Campaigners fighting to save Penrith’s closure-threatened cinema believe a community buyout is a possibility.

Penrith cinema march photo
Campaign organiser Dawn Coates

Related: Cumbrian cinema to shut after landlords come up with new use for building

About 500 protesters took to the streets of the town on Saturday afternoon shouting “Save our cinema” and “Shame on you” after owners Graves (Cumberland) Ltd announced it was closing the Lonsdale/Alhambra cinema on March 3.

The cinema itself is profitable but the Opera bingo hall next door is not.

More than 6,000 people in a week signed a petition to keep the cinema on Middlegate open.

Rory Stewart, MP for Penrith and the Border, said he would like to see a community buy-out.He said: “With all this energy we need to get all these hundreds of people together, and I would like to see a community buyout.

“This is a profitable enterprise and a business that really matters to people.

“Make the council say it can only be a cinema and not a pub or anything else, get people to contribute and we can run it as a community asset and make some profitable return.”

Police closed the road for a time as the protest, led by Dawn Coates, marched from the cinema building to outside The George Hotel.

Before the protest cars and buses honked their horns in support.

Dawn said: “We need to rally more support.

“We need to ask Graves to give us more time to find an alternative venue in Penrith, to form an action plan.

“If they don’t this cinema will close in seven weeks time and will be showing Withnail and I as its final film.”

Campaigners want more time to find an alternative cinema venue in the town. They would also like to have the opportunity to run the bingo hall as a youth or arts centre and keep the two-screen cinema open.

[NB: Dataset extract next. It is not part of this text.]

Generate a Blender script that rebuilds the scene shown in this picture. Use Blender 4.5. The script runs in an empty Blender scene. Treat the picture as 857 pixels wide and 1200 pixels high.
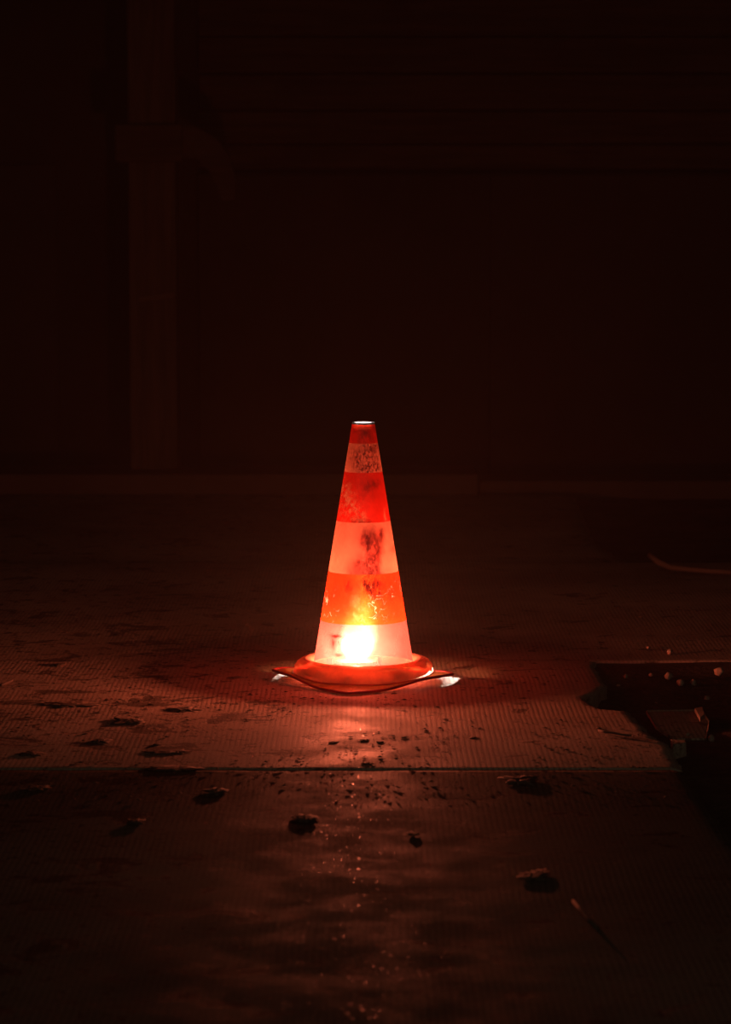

They are asking people to write to Mr Stewart, their local Eden District councillor, as well as Graves (Cumberland) Ltd and pub chain Wetherspoons – rumoured to be interested in the building.

Mum Dawn Stobbart, one of the protest organisers, said: “The people of Penrith can organise and run this as a community cinema.”

Many of the protesters were dressed as film characters including Darth Vader, the Blues Brothers, Batman and Borat.

They jingled tambourines and banged drums.

Some turned up with dogs and one was on inline skates.

Some banners read: “From 3 to 93 the cinema stays. Not another pub. No way” and “I’m saving the cinema for my grandchildren.”

Campaigners were due to hold another meeting at 4pm today.